Genç Şair Orhan Tüleylioğlu düz yazıyla şiiri ekleyip - kenetleyip "Barbar Uygarlık" (Ürün Yayınları) adlı çok hoş bir kitap oluşturmuş. Savaştan barışa, rakıdan sigaraya pek çok konu, yerli yabancı şair ve düşünürlerin satırlarıyla ayrı bir şiir oluşturuyor. İçinde Jura Soyfer'e ayrılmış bir bölüm de var.
1912 yılında Rusya'da doğan, 27 yaşında Viyana'da ölen, ailesiyle göç ederken Türkiye'ye de uğrayan bu genç sosyalistin şiirinden bir bölüm aktaralım:
***
Belki de insandık bir zamanlar
ya da insan olacağız günün birinde
bütünüyle iyileştiğimizde her şeyden
Ama bugün insan değilsek neye yarar.
***
Kurtulacaksa içimizdeki insan günün birinde
Ancak bir yol gider bu özgürlüğe
Saat başı sormak, bizler insan mıyız?
Ve saat başı vermek yanıtını: Hayır...
***
Bizler daha resmi çizilmemiş insanın
kötü birer taslağıyız yalnızca
Zavallı bir mırıldanışı sonraki büyük şarkının.
İnsan mı diyorsunuz bizlere? Bekleyin daha.

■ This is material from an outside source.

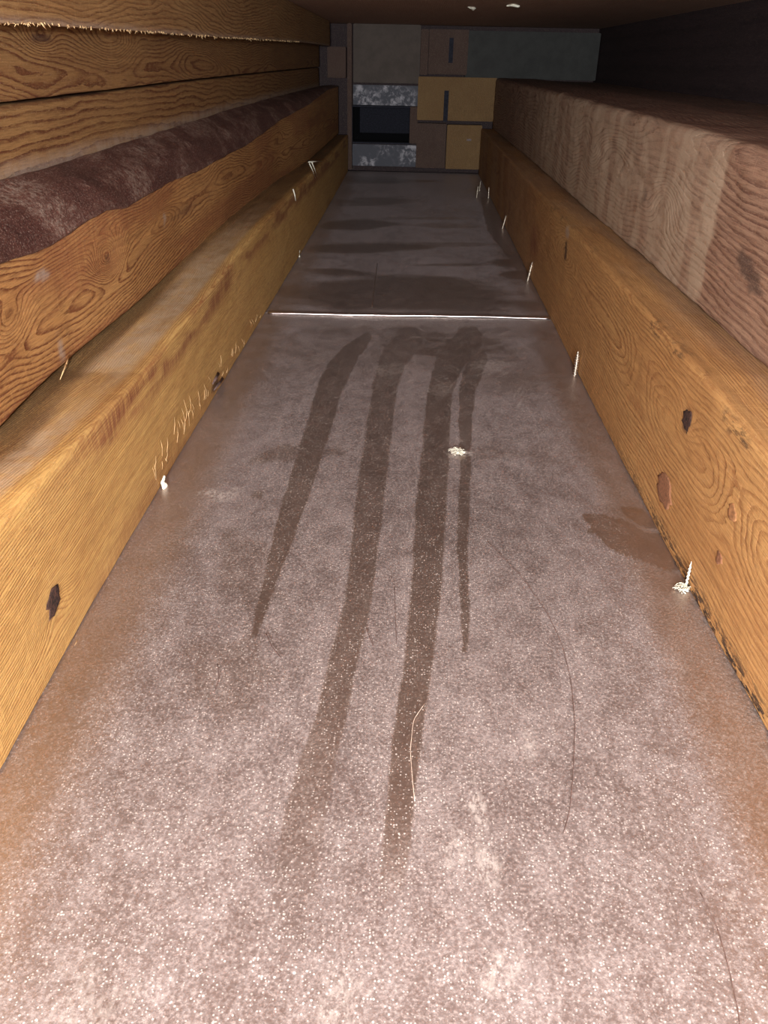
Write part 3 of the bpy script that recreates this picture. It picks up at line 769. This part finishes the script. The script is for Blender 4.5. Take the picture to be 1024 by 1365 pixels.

Cankurtaranımızı ambulans olmaktan kurtaracak bir cankurtaran yok mu?


Hikâye gerçek midir, uydurma mı? Günahı anlatanın boynuna... Motosikletle Trabzon'dan Rize'ye giden bir turist aşırı rüzgârdan rahatsız olunca ceketini çıkarıp, düğmeli tarafı arkaya gelecek şekilde yeniden giymiş. Tekrar yola koyulmuş. Ancak, tam Rize'ye yaklaştığında yağmurlu yolda kayıp düşmüş. Biraz sonra arkadan gelen minibüs kazayı görüp durmuş. İçindekiler motosikletlinin başında duran Karadenizliye sormuşlar:
- Hemşerum, ne oldi bu adama?
- Öldi...
- Nasıl öldü, bunun yaraları o kadar da ağır değil...
- Adam, motosikletten düştüğünde hafif yarali idu. Ancak, başi ters dönmüş idu. Başını tüzelttum, öldi."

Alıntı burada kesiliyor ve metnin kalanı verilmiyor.